Objective: Will you output all of the data below exactly, omitting the images?

Given information:

+ + + + + + +

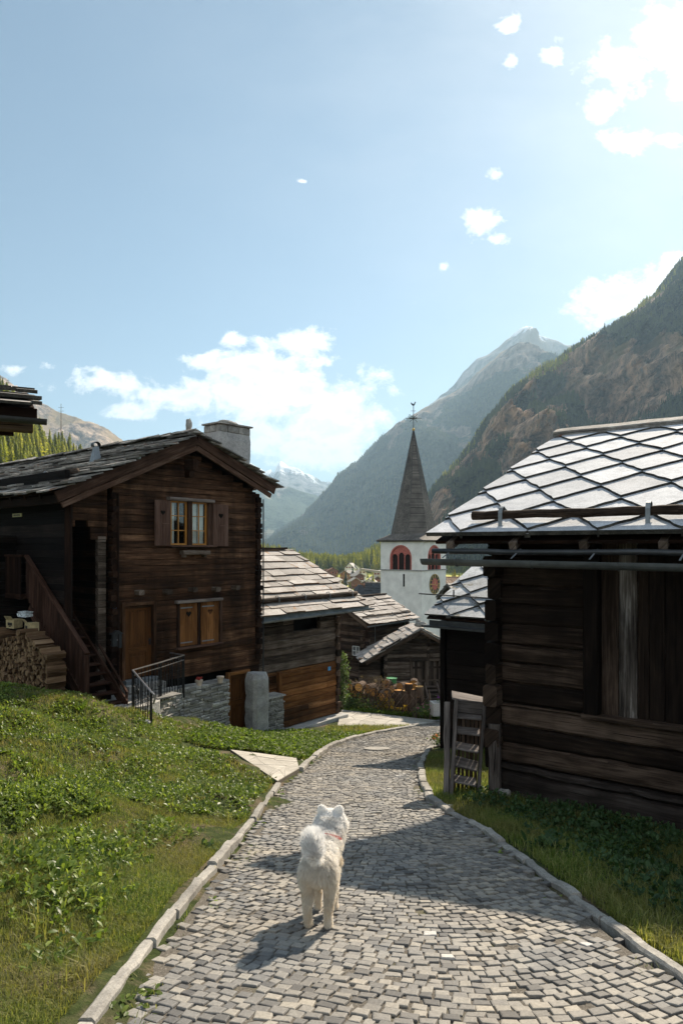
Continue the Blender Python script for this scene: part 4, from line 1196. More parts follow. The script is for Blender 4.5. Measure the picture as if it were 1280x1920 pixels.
# ================================================================ small barn with warm slabs beside the church tower
C3=V((1.18,33.5)); W3=3.75
S3=Frame('slab_roofed_barn',(C3.x,C3.y,-8.0),ANG,'small dark log barn with beige roof slabs and a tiny white window below the tower','barn')
s=S3.o
e0=S3.y(688,1170,-.6); e1=S3.y(781,1156,-.6); o_,d_=S3.ray(733,1114)
E3=V((e0.x,-.6,e0.z)); L3=e1.x-e0.x
yr=1.45; sl3=.52
z3=lambda y:E3.z+sl3*(y+.6)
zr3=z3(yr)
mb=MB(); wall_rows(mb,0,W3,0,z3(0)-.12,0,.15,.17,None,(),seglen=.4,jit=.010,ch=.03); mb.build('front_wall','barn_wood',s)
mb=MB(); wz=S3.x(667,1221,0); wy0=S3.x(673.5,1221,0).y; wy1=S3.x(661,1221,0).y; wz0=S3.x(667,1229,0).z; wz1=S3.x(667,1212,0).z
z=0
while z<zr3-.2:
    ya=.02; yb=2*yr
    if z+.17>z3(0)-.1: ya=(z+.17-E3.z+.1)/sl3-.6; yb=2*yr-ya
    if yb-ya>.1:
        segs=[(ya,yb)]
        if wz0<z+.085<wz1: segs=[(ya,wy0),(wy1,yb)]
        for a,c in segs: mb.beam((.075,a,z+.085),(.075,c,z+.085),.15,.165,seg=3,jit=.008,ch=.03)
    z+=.17
mb.build('gable_wall','barn_wood',s)
mb=MB(); log_ends(mb,.06,.0,0,z3(0)-.15,.17,.15,.2,'y'); 
z=0
while z<z3(0)-.2: mb.beam((-.02,.08,z+.085),(-.22-rnd(0,.06),.08,z+.085+rnd(-.01,.01)),.15,.155,seg=1,jit=.01,ch=.03); z+=.34
mb.build('corner_logs','barn_wood',s)
mb=MB(); mb.box((1.9,1.45,2.0),(3.4,2.4,3.6)); mb.build('interior','dark',s)
mb=MB(); 
for y_ in (wy0,wy1,(wy0+wy1)/2): mb.beam((.0,y_,wz0),(.0,y_,wz1),.035,.035,up=(0,1,0))
for z_ in (wz0,wz1,(wz0+wz1)/2): mb.beam((-.002,wy0,z_),(-.002,wy1,z_),.035,.035)
w_=mb.build('window','white',s)
mb=MB(); mb.box((.05,(wy0+wy1)/2,(wz0+wz1)/2),(.01,wy1-wy0,wz1-wz0)); mb.build('pane','metal_grey',w_)
rf=empty('roof',(0,0,0)); rf.parent=s
Wv=V((0,1,sl3)); vl=(yr+.6)*Wv.length; Wv.normalize(); U=V((1,0,0)); N=U.cross(Wv)
mb=MB(); mb.prism([E3-N*.05,E3+U*L3-N*.05,E3+U*L3+Wv*vl-N*.05,E3+Wv*vl-N*.05],N*.035,ax=U)
T=E3+Wv*vl; Wd=V((0,Wv.y,-Wv.z)); N2=V((0,-N.y,N.z)); mb.prism([T-N2*.05,T+U*L3-N2*.05,T+U*L3+Wd*vl-N2*.05,T+Wd*vl-N2*.05],N2*.035,ax=U)
mb.beam(E3+U*.06-N*.13,T+U*.06-N*.13,.1,.14,up=N); mb.build('roof_boards','rafter',rf)
mb=MB(); slates(mb,E3-Wv*.05,U,Wv,L3,vl+.05,.38,(.4,.85),.03,lift=1.2,jit=.2,over=1.2,rag=.08,skew=.1); mb.build('roof_slabs',['slate_warm','rust_edge'],rf)
mb=MB(); slates(mb,T+Wd*vl,U,-Wd,L3,vl,.42,(.5,.85),.03,lift=1.2,jit=.10,over=1.2,rag=.05); mb.build('roof_slabs',['slate_warm','rust_edge'],rf)
mb=MB(); mb.beam(T+V((0,0,.07)),T+U*L3+V((0,0,.07)),.2,.06,seg=5,jit=.006); mb.build('ridge_cap','grey_wood',rf)
a=E3+U*(L3-.1)+Wv*.42+N*.10; hooks_and_pole(S3,rf,a,a-U*(L3-.15),.035,'grey_wood',(.1,.4,.7))
mb=MB(); gutter(mb,E3+U*(L3+.02)+V((0,-.06,-.08)),E3+V((-.02,-.06,-.11)),.055); mb.build('gutter','metal_grey',rf)
mb=MB(); q=S3.y(704,1200,-.1).x; mb.tube([(q,-.06,z3(0)-.2),(q,-.06,.2)],.018,6); mb.build('lightning_wire','metal_grey',s)
mb=MB(); q=S3.y(759,1200,-.06).x; mb.beam((q,-.05,S3.y(759,1190,0).z),(q,-.05,S3.y(759,1170,0).z+.1),.12,.03,up=(0,1,0)); mb.build('green_shutter',plain_mat('green_paint',(.05,.11,.07),.6),s)
mb=MB()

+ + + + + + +

Response to this task:
Continue the Blender Python script for this scene: part 4, from line 1196. More parts follow. The script is for Blender 4.5. Measure the picture as if it were 1280x1920 pixels.
# ================================================================ small barn with warm slabs beside the church tower
C3=V((1.18,33.5)); W3=3.75
S3=Frame('slab_roofed_barn',(C3.x,C3.y,-8.0),ANG,'small dark log barn with beige roof slabs and a tiny white window below the tower','barn')
s=S3.o
e0=S3.y(688,1170,-.6); e1=S3.y(781,1156,-.6); o_,d_=S3.ray(733,1114)
E3=V((e0.x,-.6,e0.z)); L3=e1.x-e0.x
yr=1.45; sl3=.52
z3=lambda y:E3.z+sl3*(y+.6)
zr3=z3(yr)
mb=MB(); wall_rows(mb,0,W3,0,z3(0)-.12,0,.15,.17,None,(),seglen=.4,jit=.010,ch=.03); mb.build('front_wall','barn_wood',s)
mb=MB(); wz=S3.x(667,1221,0); wy0=S3.x(673.5,1221,0).y; wy1=S3.x(661,1221,0).y; wz0=S3.x(667,1229,0).z; wz1=S3.x(667,1212,0).z
z=0
while z<zr3-.2:
    ya=.02; yb=2*yr
    if z+.17>z3(0)-.1: ya=(z+.17-E3.z+.1)/sl3-.6; yb=2*yr-ya
    if yb-ya>.1:
        segs=[(ya,yb)]
        if wz0<z+.085<wz1: segs=[(ya,wy0),(wy1,yb)]
        for a,c in segs: mb.beam((.075,a,z+.085),(.075,c,z+.085),.15,.165,seg=3,jit=.008,ch=.03)
    z+=.17
mb.build('gable_wall','barn_wood',s)
mb=MB(); log_ends(mb,.06,.0,0,z3(0)-.15,.17,.15,.2,'y'); 
z=0
while z<z3(0)-.2: mb.beam((-.02,.08,z+.085),(-.22-rnd(0,.06),.08,z+.085+rnd(-.01,.01)),.15,.155,seg=1,jit=.01,ch=.03); z+=.34
mb.build('corner_logs','barn_wood',s)
mb=MB(); mb.box((1.9,1.45,2.0),(3.4,2.4,3.6)); mb.build('interior','dark',s)
mb=MB(); 
for y_ in (wy0,wy1,(wy0+wy1)/2): mb.beam((.0,y_,wz0),(.0,y_,wz1),.035,.035,up=(0,1,0))
for z_ in (wz0,wz1,(wz0+wz1)/2): mb.beam((-.002,wy0,z_),(-.002,wy1,z_),.035,.035)
w_=mb.build('window','white',s)
mb=MB(); mb.box((.05,(wy0+wy1)/2,(wz0+wz1)/2),(.01,wy1-wy0,wz1-wz0)); mb.build('pane','metal_grey',w_)
rf=empty('roof',(0,0,0)); rf.parent=s
Wv=V((0,1,sl3)); vl=(yr+.6)*Wv.length; Wv.normalize(); U=V((1,0,0)); N=U.cross(Wv)
mb=MB(); mb.prism([E3-N*.05,E3+U*L3-N*.05,E3+U*L3+Wv*vl-N*.05,E3+Wv*vl-N*.05],N*.035,ax=U)
T=E3+Wv*vl; Wd=V((0,Wv.y,-Wv.z)); N2=V((0,-N.y,N.z)); mb.prism([T-N2*.05,T+U*L3-N2*.05,T+U*L3+Wd*vl-N2*.05,T+Wd*vl-N2*.05],N2*.035,ax=U)
mb.beam(E3+U*.06-N*.13,T+U*.06-N*.13,.1,.14,up=N); mb.build('roof_boards','rafter',rf)
mb=MB(); slates(mb,E3-Wv*.05,U,Wv,L3,vl+.05,.38,(.4,.85),.03,lift=1.2,jit=.2,over=1.2,rag=.08,skew=.1); mb.build('roof_slabs',['slate_warm','rust_edge'],rf)
mb=MB(); slates(mb,T+Wd*vl,U,-Wd,L3,vl,.42,(.5,.85),.03,lift=1.2,jit=.10,over=1.2,rag=.05); mb.build('roof_slabs',['slate_warm','rust_edge'],rf)
mb=MB(); mb.beam(T+V((0,0,.07)),T+U*L3+V((0,0,.07)),.2,.06,seg=5,jit=.006); mb.build('ridge_cap','grey_wood',rf)
a=E3+U*(L3-.1)+Wv*.42+N*.10; hooks_and_pole(S3,rf,a,a-U*(L3-.15),.035,'grey_wood',(.1,.4,.7))
mb=MB(); gutter(mb,E3+U*(L3+.02)+V((0,-.06,-.08)),E3+V((-.02,-.06,-.11)),.055); mb.build('gutter','metal_grey',rf)
mb=MB(); q=S3.y(704,1200,-.1).x; mb.tube([(q,-.06,z3(0)-.2),(q,-.06,.2)],.018,6); mb.build('lightning_wire','metal_grey',s)
mb=MB(); q=S3.y(759,1200,-.06).x; mb.beam((q,-.05,S3.y(759,1190,0).z),(q,-.05,S3.y(759,1170,0).z+.1),.12,.03,up=(0,1,0)); mb.build('green_shutter',plain_mat('green_paint',(.05,.11,.07),.6),s)
mb=MB()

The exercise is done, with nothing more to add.